Palm oil is cheaper and better for the environment than the alternatives. So why do brands boast about their products being ‘palm oil-free’?
Consumers want to stop deforestation – but the brands they buy from are not making it easy. On key ingredients like palm oil, brands’ messaging is confused. Splashy ‘palm oil-free’ labels seem to imply green credentials. In fact, ditching palm oil for other oils is likely to increase, not shrink, their footprint on the natural world. No wonder the average shopper is confused about what’s eco-friendly and what isn’t.
Polling suggests more than half of British adults actively avoid products containing palm oil, which crops up in countless everyday essentials, because they are worried about deforestation. That’s the result of a decades-long campaign from environmental groups like Greenpeace creating a link in consumers’ minds between palm oil and chopping down forests. In reality, a ‘palm oil-free’ label on a food product probably indicates unnecessary extra deforestation.

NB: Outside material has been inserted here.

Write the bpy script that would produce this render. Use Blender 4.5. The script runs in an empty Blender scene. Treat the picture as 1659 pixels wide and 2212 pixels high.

Palm oil yields are up to ten times higher than competitor oils like rapeseed and soybean. That means you have to chop down far fewer trees to get the same amount of product. Palm oil caters to a third of the world’s vegetable oil demand while taking up just 8.6% of the land cultivated for that purpose. Brands switching away from palm oil and boasting about their products being ‘palm oil-free’ are likely causing more, not less, deforestation. If everyone made that switch away from palm oil, the result would be hundreds of millions of extra hectares of deforestation.
What’s more, palm oil production is becoming even more sustainable by the minute thanks to innovation. Nowadays, 90% of the palm oil imported into Europe is certified as sustainable. In Malaysia, a top palm oil exporter, 83% of palm oil producers are signed up to a ‘no deforestation, peat and exploitation’ pledge.
The results of all this innovation are significant. They put Western environmental policies, which seem to always miss their targets, to shame. In 1992, Malaysia promised to keep half its land under forest cover, a goal which seemed impossibly ambitious at the time. Thanks to sustainability innovations in palm oil, it has kept its promise, and then some. Data from Global Forest Watch shows a 57% drop in primary forest loss in Malaysia as of 2022.
Besides being better for the environment, sustainable palm oil’s land-efficiency also makes it cheaper to produce, allowing brands to keep costs low. Some companies are finding out the hard way what happens when you make a big show of boycotting palm oil. Richard Walker, boss of budget supermarket chain Iceland, had to make a grovelling apology when his company switched back to palm oil recently, having boycotted it years ago. With costs spiralling, he had no alternative – other than hiking prices, a death sentence for a budget supermarket like Iceland, already locked in a bitter price war.
Sadly, the good news about palm oil being both cheap and eco-friendly rarely filters through to consumers doing their weekly shop. Too often, brands prioritise keeping their marketing simplistic by villainising palm oil, ignoring its sustainable credentials. “Palm oil-free” labels are becoming more common. Brands risk effectively misleading their customers into thinking they are doing the planet a favour by buying palm oil-free products, when the opposite is true.
“Not all palm oil is made the same. When sourced responsibly, sustainable palm oil can actually be part of the solution, not the problem.” Those are the words of Cat Barton, deforestation lead at Chester Zoo. There is consensus in the environmental world that sustainable palm oil is a good thing, and that shunning palm oil wholesale is bad for the planet – with the exception of a few activist groups like Greenpeace who prefer to stick to out-of-date ‘palm oil bad’ slogans rather than embrace innovation and progress.
The burden is on brands to take the side of science. They must stop promoting ‘palm oil-free’ as an environmental virtue, which it is not. In fact, if they want to invest in sustainability, they should put palm oil back into their supply chains like Iceland did. That way, they could replace their ‘palm oil-free’ labels with ones that say ‘made with sustainable palm oil’ instead. Consumers would know where they stand, and brands could avoid sacrificing precious rainforests on the altar of virtue-signalling. Everyone wins.